Marx could see both sides: "as a result of division of labor," the worker is 
"reduced to the condition of a machine." But decisive was Marx's worship of the 
fullness of production as essential to human liberation. The immiseration of 
humanity along the road of capital's development he saw as a necessary evil.
Marxism cannot escape the determining imprint of this decision in favor of 
division of labor, and its major voices certainly reflect this acceptance. 
Lukacs, for instance, chose to ignore it, seeing only the "reifying effects of 
the dominant commodity form" in his attention to the problem of proletarian 
consciousness. E.P. Thompson realized that with the factory system, "the 
character-structure of the rebellious pre-industrial labourer or artisan was 
violently recast into that o f the submissive individual worker."
But he devoted amazingly little attention to division of labor, the central 
mechanism by which this transformation was achieved. Marcuse tried to 
conceptualize a civilization without repression, while amply demonstrating the 
incompatibility of the two. In bowing to the "naturalness" inherent in division 
of labor, he judged that the "rational exercise of authority" and the 
"advancement of the whole" depend upon it-while a few pages later (in Eros and 
Civilization) granting that one's "labor becomes the more alien the more 
specialized the division of labor becomes."
Ellul understood how "the sharp knife of specialization has passed like a razor 
into the living flesh," how division of labor causes the ignorance of a "closed 
universe" cutting off the subject from others and from nature.
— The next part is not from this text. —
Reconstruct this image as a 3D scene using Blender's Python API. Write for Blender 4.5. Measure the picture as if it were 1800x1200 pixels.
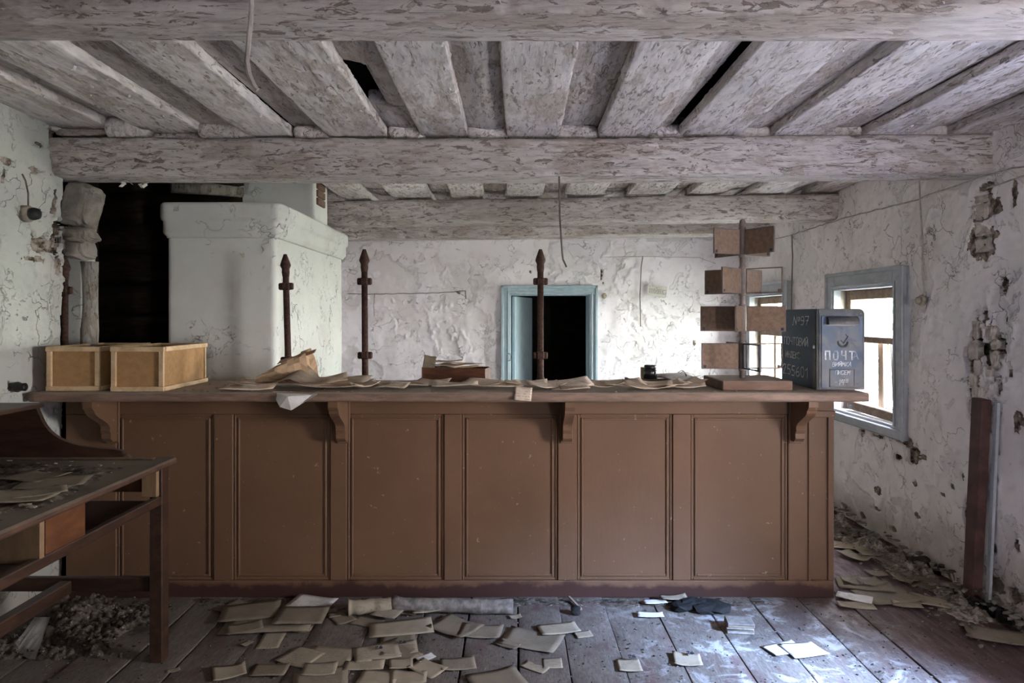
import bpy, bmesh, math, random
import numpy as np
from mathutils import Vector, Matrix, Euler
R = math.radians
random.seed(7)
rng = np.random.default_rng(11)
for o in list(bpy.data.objects): bpy.data.objects.remove(o)
SC = bpy.context.scene
COL = SC.collection

# ---------------------------------------------------------------- camera
cd = bpy.data.cameras.new('camera'); cam = bpy.data.objects.new('camera', cd); COL.objects.link(cam)
cam.location = (0, 0, 1.5); cam.rotation_euler = (R(90), 0, 0)
cd.lens = 24; cd.sensor_width = 36; cd.shift_y = -0.025; cd.clip_start = 0.05
SC.camera = cam
# ---------------------------------------------------------------- world, light, exposure
w = bpy.data.worlds.new('sky'); SC.world = w; w.use_nodes = True
wn = w.node_tree; wn.nodes.clear()
wo = wn.nodes.new('ShaderNodeOutputWorld'); bg = wn.nodes.new('ShaderNodeBackground')
bg.inputs['Strength'].default_value = 1.0
tc = wn.nodes.new('ShaderNodeTexCoord'); sp = wn.nodes.new('ShaderNodeSeparateXYZ'); rp = wn.nodes.new('ShaderNodeValToRGB')
wn.links.new(tc.outputs['Generated'], sp.inputs[0]); wn.links.new(sp.outputs['Z'], rp.inputs[0])
rp.color_ramp.elements[0].position = 0.0; rp.color_ramp.elements[0].color = (.98, .93, .91, 1)
rp.color_ramp.elements[1].position = 0.8; rp.color_ramp.elements[1].color = (.76, .82, 1.0, 1)
wn.links.new(rp.outputs[0], bg.inputs[0]); wn.links.new(bg.outputs[0], wo.inputs[0])
SC.view_settings.view_transform = 'Standard'; SC.view_settings.look = 'None'
SC.view_settings.gamma = 1; SC.view_settings.use_curve_mapping = False
SC.view_settings.exposure = 6.75
SC.cycles.use_denoising = True
SC.cycles.max_bounces = 10; SC.cycles.diffuse_bounces = 8
SC.cycles.sample_clamp_indirect = 8
def portal(loc, rot, sx, sy):
    ld = bpy.data.lights.new('daylight_portal', 'AREA'); ld.shape = 'RECTANGLE'; ld.size = sx; ld.size_y = sy
    ld.cycles.is_portal = True
    o = bpy.data.objects.new('daylight_portal', ld); COL.objects.link(o); o.location = loc; o.rotation_euler = rot
# window openings: (axis, lo, hi, zlo, zhi)
XR, XL, YB, YF = 2.49, -2.42, 7.5, -1.6
WIN_R = [(4.40, 5.20, .79, 1.69), (6.20, 7.05, .79, 1.69), (1.50, 2.10, .85, 1.55)]
WIN_F = [(1.84, 2.08, .95, 1.65)]
for a, b, z0, z1 in WIN_R: portal((XR+.26, (a+b)/2, (z0+z1)/2), (0, R(90), 0), z1-z0, b-a)
for a, b, z0, z1 in WIN_F: portal(((a+b)/2, YF-.26, (z0+z1)/2), (R(90), 0, 0), b-a, z1-z0)

sl = bpy.data.lights.new('sun', 'SUN'); sl.energy = 1.8; sl.angle = R(2); sl.color = (1, .95, .88)
so = bpy.data.objects.new('sun', sl); COL.objects.link(so); so.location = (-8, 12, 12)
so.rotation_euler = Vector((.75, -.35, -.75)).to_track_quat('-Z', 'Y').to_euler()

# blue lamp added outside the near right-hand window, for sky light on the floor
al = bpy.data.lights.new('blue_sky_lamp', 'AREA'); al.shape = 'DISK'; al.size = .9; al.energy = 5.0; al.color = (.36, .56, 1.0); al.spread = R(70)
ao = bpy.data.objects.new('blue_sky_lamp', al); COL.objects.link(ao); ao.location = (3.75, .88, 2.4)
ao.rotation_euler = (Vector((1.0, 2.9, 0))-ao.location).to_track_quat('-Z', 'Y').to_euler()
# ---------------------------------------------------------------- noise (numpy)
def _hash(ix, iy, seed):
    h = (ix.astype(np.int64)*374761393 + iy.astype(np.int64)*668265263 + seed*1442695041) & 0x7fffffff
    h = ((h ^ (h >> 13))*1274126177) & 0x7fffffff
    h = (h ^ (h >> 16)) & 0xffff
    return h/65535.0
def vnoise(x, y, seed=0):
    ix = np.floor(x); iy = np.floor(y); fx = x-ix; fy = y-iy
    fx = fx*fx*(3-2*fx); fy = fy*fy*(3-2*fy)
    a = _hash(ix, iy, seed); b = _hash(ix+1, iy, seed); c = _hash(ix, iy+1, seed); d = _hash(ix+1, iy+1, seed)
    return (a*(1-fx)+b*fx)*(1-fy) + (c*(1-fx)+d*fx)*fy
def fbm(x, y, seed=0, octv=4, gain=.5):
    s = np.zeros(np.broadcast(x, y).shape); amp = 1; tot = 0
    for i in range(octv):
        s = s + amp*vnoise(x*2**i+i*17.3, y*2**i+i*9.1, seed+i*7); tot += amp; amp *= gain
    return s/tot
def sst(a, b, x):
    t = np.clip((x-a)/(b-a), 0, 1); return t*t*(3-2*t)

# ---------------------------------------------------------------- object helpers
WP = {}     # world position of each object's origin
def wpos(o): return WP.get(o.name, Vector((0, 0, 0)))
def tag(o, label=None, cat=None, group=None, kind=None):
    if label: o['label'] = label
    if cat: o['category'] = cat
    if group: o['group'] = group
    if kind: o['kind'] = kind
    return o
def empty(name, loc, label=None, cat=None, group=None, kind=None):
    o = bpy.data.objects.new(name, None); COL.objects.link(o); o.location = loc; o.empty_display_size = .1
    WP[o.name] = Vector(loc); return tag(o, label, cat, group, kind)
def link_mesh(name, me, parent=None, origin=None):
    """vertices are in world space; move the origin to the parent's or to the base of the mesh"""
    n = len(me.vertices); co = np.empty(n*3); me.vertices.foreach_get('co', co); co = co.reshape(-1, 3)
    if origin is None:
        if parent is not None: origin = wpos(parent)
        else:
            lo = co.min(0); hi = co.max(0); origin = Vector(((lo[0]+hi[0])/2, (lo[1]+hi[1])/2, lo[2]))
    origin = Vector(origin)
    co = co-np.array(origin); me.vertices.foreach_set('co', co.ravel()); me.update()
    o = bpy.data.objects.new(name, me); COL.objects.link(o)
    if parent is not None: o.parent = parent; o.location = origin-wpos(parent)
    else: o.location = origin
    WP[o.name] = origin
    return o
def fastmesh(name, verts, quads, mat, attrs=None, smooth=True, caps=None):
    me = bpy.data.meshes.new(name)
    verts = np.asarray(verts, dtype=np.float32); quads = np.asarray(quads, dtype=np.int32)
    nq = len(quads); loops = quads.ravel(); starts = np.arange(nq)*4; tot = np.full(nq, 4)
    if caps:
        for c in caps:
            starts = np.append(starts, len(loops)); tot = np.append(tot, len(c)); loops = np.append(loops, c)
    me.vertices.add(len(verts)); me.vertices.foreach_set('co', verts.ravel())
    me.loops.add(len(loops)); me.loops.foreach_set('vertex_index', loops.astype(np.int32))
    me.polygons.add(len(starts)); me.polygons.foreach_set('loop_start', starts.astype(np.int32))
    me.update(calc_edges=True); me.validate()
    if smooth: me.polygons.foreach_set('use_smooth', np.ones(len(me.polygons), dtype=bool))
    for k, v in (attrs or {}).items():
        a = me.attributes.new(k, 'FLOAT', 'POINT'); a.data.foreach_set('value', np.asarray(v, dtype=np.float32).ravel())
    me.materials.append(mat)
    return me
class MB:
    def __init__(s): s.bm = bmesh.new()
    def box(s, lo, hi, bev=0, M=None):
        lo = Vector(lo); hi = Vector(hi); c = (lo+hi)/2; d = hi-lo
        g = bmesh.ops.create_cube(s.bm, size=1); vs = g['verts']
        for v in vs: v.co = Vector((v.co.x*d.x, v.co.y*d.y, v.co.z*d.z))
        if bev > 0:
            es = {e for v in vs for e in v.link_edges}
            r = bmesh.ops.bevel(s.bm, geom=list(es), offset=bev, segments=1, affect='EDGES', clamp_overlap=True)
            vs = list({v for f in r['faces'] for v in f.verts} | {v for v in vs if v.is_valid})
        T = Matrix.Translation(c)
        if M is not None: T = M @ T
        for v in vs: v.co = T @ v.co
        return s
    def bar(s, p0, p1, w, h, bev=0, up=(0, 0, 1)):
        p0 = Vector(p0); p1 = Vector(p1); a = (p1-p0); L = a.length; a.normalize()
        b = Vector(up).cross(a)
        if b.length < 1e-4: b = Vector((1, 0, 0)).cross(a)
        b.normalize(); c = a.cross(b)
        M = Matrix((( b.x, a.x, c.x, p0.x), (b.y, a.y, c.y, p0.y), (b.z, a.z, c.z, p0.z), (0, 0, 0, 1)))
        return s.box((-w/2, 0, -h/2), (w/2, L, h/2), bev, M)
    def tube(s, pts, r, seg=8, cap=True):
        pts = [Vector(p) for p in pts]; rings = []
        rr = r if isinstance(r, (list, tuple)) else [r]*len(pts)
        for i, p in enumerate(pts):
            t = (pts[min(i+1, len(pts)-1)]-pts[max(i-1, 0)]).normalized()
            u = t.cross(Vector((0, 0, 1)))
            if u.length < .05: u = t.cross(Vector((1, 0, 0)))
            if rings:
                u = pu-t*pu.dot(t)
            u.normalize(); pu = u; v = t.cross(u)
            rings.append([s.bm.verts.new(p+(u*math.cos(k*2*math.pi/seg)+v*math.sin(k*2*math.pi/seg))*rr[i]) for k in range(seg)])
        for a, b in zip(rings, rings[1:]):
            for k in range(seg):
                f = s.bm.faces.new((a[k], a[(k+1) % seg], b[(k+1) % seg], b[k])); f.smooth = seg > 6
        if cap:
            s.bm.faces.new(rings[0][::-1]); s.bm.faces.new(rings[-1])
        return s
    def lathe(s, prof, c=(0, 0, 0), seg=20, M=None, smooth=True):
        c = Vector(c); rings = []
        for r, z in prof:
            ring = []
            for k in range(seg):
                v = Vector((math.cos(k*2*math.pi/seg)*r, math.sin(k*2*math.pi/seg)*r, z))
                v = (M @ v) if M is not None else v
                ring.append(s.bm.verts.new(v+c))
            rings.append(ring)
        for a, b in zip(rings, rings[1:]):
            for k in range(seg):
                f = s.bm.faces.new((a[k], a[(k+1) % seg], b[(k+1) % seg], b[k])); f.smooth = smooth
        s.bm.faces.new(rings[0][::-1]); s.bm.faces.new(rings[-1])
        return s
    def prism(s, poly, M, t, bev=0):
        """poly in local xy, extruded in local z by t, placed with M"""
        a = [s.bm.verts.new(M @ Vector((x, y, 0))) for x, y in poly]
        b = [s.bm.verts.new(M @ Vector((x, y, t))) for x, y in poly]
        s.bm.faces.new(a[::-1]); s.bm.faces.new(b)
        n = len(poly); fs = [s.bm.faces.new((a[i], a[(i+1) % n], b[(i+1) % n], b[i])) for i in range(n)]
        return s
    def blob(s, c, rad, seed=0, sub=2, rough=.25, M=None, box=.75, crag=0.):
        g = bmesh.ops.create_icosphere(s.bm, subdivisions=sub, radius=1)
        rs = random.Random(seed); ph = [rs.uniform(0, 6) for _ in range(6)]
        for v in g['verts']:
            p = v.co.copy()
            k = 1+rough*(math.sin(p.x*2.7+ph[0])*math.cos(p.y*2.3+ph[1])+.5*math.sin(p.z*4+ph[2]+p.x*3)+.4*rs.uniform(-1, 1)*.4)
            if crag:
                a_ = np.array([p.x*1.9+seed*3.1+p.z*.7]); b_ = np.array([p.y*1.3+p.z*2.1+seed]); k *= 1+crag*(float(fbm(a_, b_, seed, 4, .6)[0])-.5)*2
            # squash towards a box so that lumps look broken
            q = Vector([math.copysign(abs(t)**box, t) for t in p])
            q = Vector((q.x*rad[0]*k, q.y*rad[1]*k, q.z*rad[2]*k))
            if M is not None: q = M @ q
            v.co = q+Vector(c)
        return s
    def build(s, name, mat, parent=None, origin=None, label=None, cat=None, group=None, kind=None):
        bmesh.ops.recalc_face_normals(s.bm, faces=s.bm.faces)
        me = bpy.data.meshes.new(name); s.bm.to_mesh(me); s.bm.free(); me.materials.append(mat)
        return tag(link_mesh(name, me, parent, origin), label, cat, group, kind)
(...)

Similarly did 
Horkheimer sum up the debilitation: "thus, for all their activity individuals 
are becoming more passive; for all their power over nature they are becoming 
more powerless in relation to society and themselves."
Along these lines, Foucault emphasized productivity as the fundamental 
contemporary repression. But recent Marxian thought continues in the trap of 
having, ultimately, to elevate division of labor for the sake of technological 
progress.
Braverman's in many ways excellent Labor and Monopoly Capital explores the 
degradation of work, but sees it as mainly a problem of loss of "will and 
ambition to wrest control of production from capitalist hands." And Schwabbe's 
Psychosocial Consequences of Natural and Alienated Labor is dedicated to the 
ending of all domination in production and projects a self-management of 
production. The reason, obviously, that he ignores division of labor is that it 
is inherent in production; he does not see that it is nonsense to speak of 
liberation and production in the same breath. The tendency of division of labor 
has always been the forced labor
of the interchangeable cog in an increasingly autonomous, impervious-to­ desire 
apparatus. The barbarism of modem times is still the enslavement to technology, 
that is to say, to division of labor. "Specialization," wrote Giedion, "goes on 
without respite," and today more than ever can we see and feel the barren, 
de-eroticized world it has brought us to. Robinson Jeffers decided, "I don't 
think industrial civilization is worth the distortion of human nature, and the 
meanness and loss of contact with the earth, that it entails."
Meanwhile, the continuing myths of the "neutrality" and "inevitability" of 
technological development are crucial to fitting everyone to the yoke of 
division of labor. Those who oppose domination while defending its core 
principle are the perpetuators of our captivity. Consider Guattari, that 
radical post-structuralist, who finds that desire and dreams are quite possible 
"even in a society with highly developed industry and highly developed public 
information services, etc." Our advanced French opponent of alienation scoffs 
at the naive who detect the "essential wickedness of industrial societies," but 
does offer the prescription that "the whole attitude of specialists needs 
questioning." Not the existence of specialists, of course, merely their 
"attitudes." To the question, "How much division of labor should we jettison?" 
returns, I believe, the answer, "How much wholeness for ourselves and the 
planet do we want?"

-p. 97 Future Primitive Revisited, John Zerzan.